Catalytic Converter Kingpin Wants His Cash Back

Brennan Doyle, the 32-year-old former Uber driver who prosecutors say became the ring leader of a $20 million Lake Oswego-based catalytic converter trafficking ring, wants his money back.

When police raided his rental house on the shore of Oswego Lake last August, they seized nearly $40,000 in cash—as well as two Apple computers and an iPad. It followed a months-long investigation of the operation, which sold 40,000 allegedly stolen catalytic converters to East Coast buyers. Doyle was arrested and charged with racketeering.

Doyle is now working on a Vancouver, Washington car lot, according to court fillings. Late last year, Doyle’s lawyer petitioned Washington County Circuit Court to return the money, arguing police didn’t couldn’t prove it was contraband or illegal proceeds.
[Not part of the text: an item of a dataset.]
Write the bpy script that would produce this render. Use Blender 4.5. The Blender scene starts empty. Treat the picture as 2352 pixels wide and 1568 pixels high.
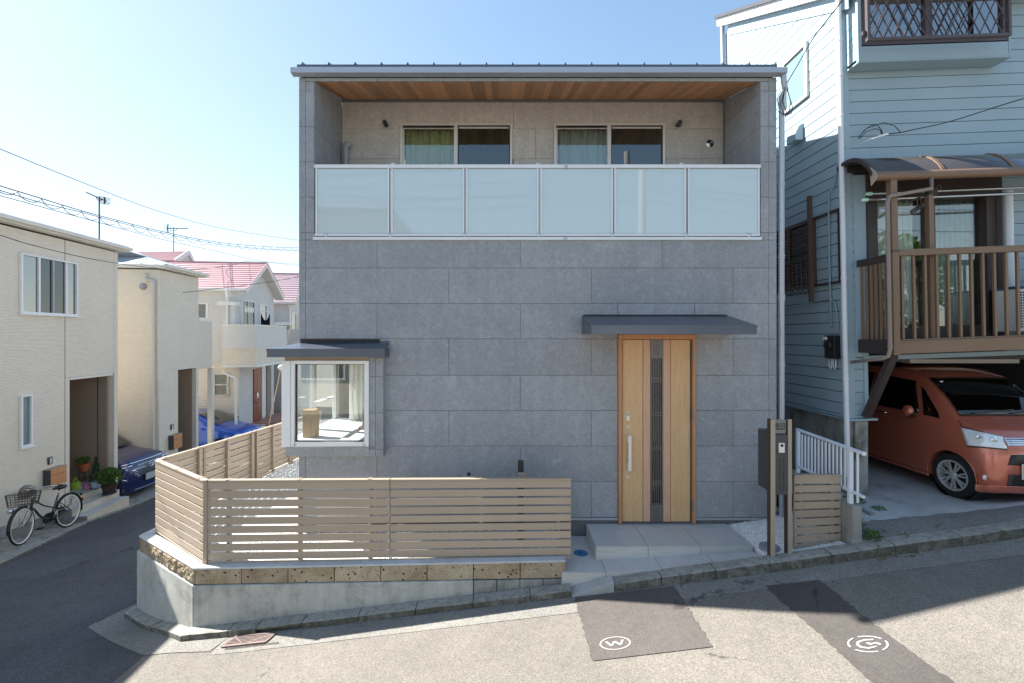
import bpy, math, random
from mathutils import Vector, Matrix, Euler
import numpy as np
random.seed(7); np.random.seed(7)
SC = bpy.context.scene
COL = SC.collection
# ---------------------------------------------------------------- camera
F, CX, CY, ZC = 990.0, 1163.0, 771.0, 3.0
cam_d = bpy.data.cameras.new('camera')
cam = bpy.data.objects.new('camera', cam_d); COL.objects.link(cam)
cam.location = (0, 0, ZC); cam.rotation_euler = (math.radians(90), 0, 0)
cam_d.sensor_width = 36; cam_d.lens = F / 2352 * 36
cam_d.shift_x = (1176 - CX) / 2352; cam_d.shift_y = -(784 - CY) / 2352
cam_d.clip_end = 3000; cam_d.clip_start = 0.02
SC.camera = cam
# ---------------------------------------------------------------- light
SUN = Vector((-.689, .213, .692)).normalized()       # towards the sun
SUN_EL = math.asin(SUN.z)
SUN_AZ = math.atan2(SUN.x, SUN.y)                    # from +Y, clockwise positive
world = bpy.data.worlds.new('World'); SC.world = world; world.use_nodes = True
wn = world.node_tree; wn.nodes.clear()
sky = wn.nodes.new('ShaderNodeTexSky'); sky.sky_type = 'NISHITA'; sky.sun_disc = False
sky.sun_elevation = SUN_EL; sky.sun_rotation = SUN_AZ
sky.altitude = 50; sky.air_density = 1.0; sky.dust_density = 0.35; sky.ozone_density = 1.6
bg = wn.nodes.new('ShaderNodeBackground'); bg.inputs[1].default_value = 0.138
wo = wn.nodes.new('ShaderNodeOutputWorld')
hs_ = wn.nodes.new('ShaderNodeHueSaturation'); hs_.inputs['Saturation'].default_value = 1.08; hs_.inputs['Value'].default_value = .97
# soft shoulder on the very bright sky near the sun: c / (1 + k c)
_a = wn.nodes.new('ShaderNodeVectorMath'); _a.operation = 'MULTIPLY_ADD'; _a.inputs[1].default_value = (.17, .17, .17); _a.inputs[2].default_value = (1, 1, 1)
_b = wn.nodes.new('ShaderNodeVectorMath'); _b.operation = 'DIVIDE'
wn.links.new(sky.outputs[0], _a.inputs[0]); wn.links.new(sky.outputs[0], _b.inputs[0]); wn.links.new(_a.outputs[0], _b.inputs[1]); wn.links.new(_b.outputs[0], hs_.inputs['Color']); wn.links.new(hs_.outputs[0], bg.inputs[0]); wn.links.new(bg.outputs[0], wo.inputs[0])
sl = bpy.data.lights.new('sun', 'SUN'); sl.energy = 4.6; sl.angle = math.radians(.55); sl.color = (1, .955, .89)
so = bpy.data.objects.new('sun', sl); COL.objects.link(so)
so.rotation_euler = (-SUN).to_track_quat('-Z', 'Y').to_euler(); so.location = (-20, 8, 25)
SC.view_settings.view_transform = 'Standard'; SC.view_settings.look = 'None'
SC.view_settings.exposure = 1.72; SC.view_settings.gamma = 1
SC.view_settings.use_curve_mapping = False
SC.cycles.max_bounces = 8; SC.cycles.transparent_max_bounces = 16
SC.cycles.use_denoising = True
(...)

Beaverton police detectives disagree, and they’ve recently filed legal documents backing up their claims that the cash was going to be used to finance the purchase of stolen catalytic converters—and charged Doyle with 30 new counts of unlawful scrap dealing based on new evidence seized during the raid.

Brennan Doyle’s paid his childhood friend, Benjamin Jamison, to do the actual buying and selling of the catalytic converters, they claim. Jamison lived in the lake house with Doyle, and was overheard on a wiretap talking with a potential seller about “needing to get money from the safe.”

According to an affidavit filed earlier this month by Beaverton Police Detective Patrick McNair, Doyle and his associates used a Chase bank account registered to Brennan Doyle Industries, LLC. Photos included in the affidavit show Jamison, Doyle’s housemate, business associate and childhood friend, withdrawing money from the bank account. The cash was then brought to the lake house safe and then used to pay middlemen for stolen catalytic converters, according to detectives.

The catalytic converters were then sold to a New York buyer, police claim, and the proceeds wired back to the Brennan Doyle Industries bank account. That buyer, Adam Sharkey, turned around resold the scrap to two brothers in New Jersey, Navin “Lovin” Khanna and Tinu “Gagan” Khanna, who are themselves currently trying to stay out of jail, according to an indictment.

The brothers were released by a New Jersey judge last year, but California prosecutors are trying to return them to custody, arguing that the two “are driving and enabling a market that has become gang controlled and deadly.”

A middleman and associate of the Khannas was overheard on a wiretap saying he was picking up a load of catalytic converters from a Mexican cartel. “Let’s put it like this, the Mexican cartels love me,” allegedly hely said, according to prosectors.